Extract exactly those lines that lie between the start of the material and the line with "tag(o, lab, 'chair', 'navy", including both boundary lines and no others.

Information shown
════════════════════

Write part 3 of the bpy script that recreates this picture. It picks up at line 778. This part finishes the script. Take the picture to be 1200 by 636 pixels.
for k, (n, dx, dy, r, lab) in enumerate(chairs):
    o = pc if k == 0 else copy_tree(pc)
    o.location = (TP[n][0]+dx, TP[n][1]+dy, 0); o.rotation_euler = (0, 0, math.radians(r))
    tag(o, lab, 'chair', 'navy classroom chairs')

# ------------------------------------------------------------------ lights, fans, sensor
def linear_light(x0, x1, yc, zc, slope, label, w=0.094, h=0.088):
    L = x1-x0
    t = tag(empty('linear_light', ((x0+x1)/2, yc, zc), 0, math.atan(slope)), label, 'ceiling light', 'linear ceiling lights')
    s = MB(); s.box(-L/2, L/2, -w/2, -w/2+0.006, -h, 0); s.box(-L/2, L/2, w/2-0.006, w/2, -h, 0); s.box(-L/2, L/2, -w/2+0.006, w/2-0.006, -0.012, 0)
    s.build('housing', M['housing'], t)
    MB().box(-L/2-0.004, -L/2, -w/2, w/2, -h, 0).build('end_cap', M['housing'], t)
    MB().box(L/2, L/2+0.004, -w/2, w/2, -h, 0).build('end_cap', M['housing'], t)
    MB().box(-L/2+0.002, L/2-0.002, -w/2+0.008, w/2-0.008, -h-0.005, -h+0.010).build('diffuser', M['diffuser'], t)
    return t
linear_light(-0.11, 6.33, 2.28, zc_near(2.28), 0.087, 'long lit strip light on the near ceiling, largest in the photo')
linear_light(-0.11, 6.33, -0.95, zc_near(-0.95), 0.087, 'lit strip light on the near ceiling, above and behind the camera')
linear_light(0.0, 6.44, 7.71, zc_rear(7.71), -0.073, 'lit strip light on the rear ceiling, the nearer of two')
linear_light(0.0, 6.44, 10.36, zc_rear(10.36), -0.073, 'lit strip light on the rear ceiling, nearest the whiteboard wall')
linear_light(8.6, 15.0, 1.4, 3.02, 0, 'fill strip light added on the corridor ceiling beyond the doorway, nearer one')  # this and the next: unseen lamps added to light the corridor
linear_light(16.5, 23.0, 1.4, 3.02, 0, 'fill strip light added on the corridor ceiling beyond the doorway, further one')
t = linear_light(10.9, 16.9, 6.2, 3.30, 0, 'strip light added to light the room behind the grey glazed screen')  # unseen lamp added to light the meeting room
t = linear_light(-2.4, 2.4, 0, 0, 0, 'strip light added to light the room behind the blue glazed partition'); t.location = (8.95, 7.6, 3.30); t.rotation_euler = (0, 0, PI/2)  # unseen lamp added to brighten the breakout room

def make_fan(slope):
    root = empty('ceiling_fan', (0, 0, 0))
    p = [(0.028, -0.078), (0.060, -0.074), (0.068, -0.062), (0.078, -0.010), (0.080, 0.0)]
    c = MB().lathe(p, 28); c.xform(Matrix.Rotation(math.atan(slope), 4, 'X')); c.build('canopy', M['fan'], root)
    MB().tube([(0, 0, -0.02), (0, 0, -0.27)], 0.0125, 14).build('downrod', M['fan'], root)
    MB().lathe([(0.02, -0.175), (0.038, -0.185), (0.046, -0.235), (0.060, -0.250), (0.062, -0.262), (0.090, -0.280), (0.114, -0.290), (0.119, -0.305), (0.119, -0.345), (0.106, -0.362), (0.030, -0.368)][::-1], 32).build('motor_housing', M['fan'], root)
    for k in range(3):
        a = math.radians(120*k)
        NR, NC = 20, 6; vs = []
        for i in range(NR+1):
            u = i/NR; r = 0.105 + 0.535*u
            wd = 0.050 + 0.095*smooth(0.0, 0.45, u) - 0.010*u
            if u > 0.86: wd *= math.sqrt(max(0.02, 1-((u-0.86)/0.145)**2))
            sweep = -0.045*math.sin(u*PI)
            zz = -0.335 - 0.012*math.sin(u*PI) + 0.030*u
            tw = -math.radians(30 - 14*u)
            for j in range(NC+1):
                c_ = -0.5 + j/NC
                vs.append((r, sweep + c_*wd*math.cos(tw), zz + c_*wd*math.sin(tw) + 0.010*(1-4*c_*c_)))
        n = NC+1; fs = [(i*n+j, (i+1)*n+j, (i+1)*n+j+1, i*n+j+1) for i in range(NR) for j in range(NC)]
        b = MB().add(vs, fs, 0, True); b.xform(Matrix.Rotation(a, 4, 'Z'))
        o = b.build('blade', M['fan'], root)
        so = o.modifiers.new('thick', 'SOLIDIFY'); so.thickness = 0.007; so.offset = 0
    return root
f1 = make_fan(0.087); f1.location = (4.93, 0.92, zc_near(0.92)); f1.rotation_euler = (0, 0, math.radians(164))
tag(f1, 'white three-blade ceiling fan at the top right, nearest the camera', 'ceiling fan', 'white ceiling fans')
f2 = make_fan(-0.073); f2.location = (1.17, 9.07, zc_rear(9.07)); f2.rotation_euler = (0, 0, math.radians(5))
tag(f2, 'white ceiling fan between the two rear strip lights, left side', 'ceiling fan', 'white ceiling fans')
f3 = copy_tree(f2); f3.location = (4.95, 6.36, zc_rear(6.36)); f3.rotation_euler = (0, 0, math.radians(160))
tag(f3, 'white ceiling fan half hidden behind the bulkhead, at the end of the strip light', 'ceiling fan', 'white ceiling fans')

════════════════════

Correct answer
Write part 3 of the bpy script that recreates this picture. It picks up at line 778. This part finishes the script. Take the picture to be 1200 by 636 pixels.
for k, (n, dx, dy, r, lab) in enumerate(chairs):
    o = pc if k == 0 else copy_tree(pc)
    o.location = (TP[n][0]+dx, TP[n][1]+dy, 0); o.rotation_euler = (0, 0, math.radians(r))
    tag(o, lab, 'chair', 'navy classroom chairs')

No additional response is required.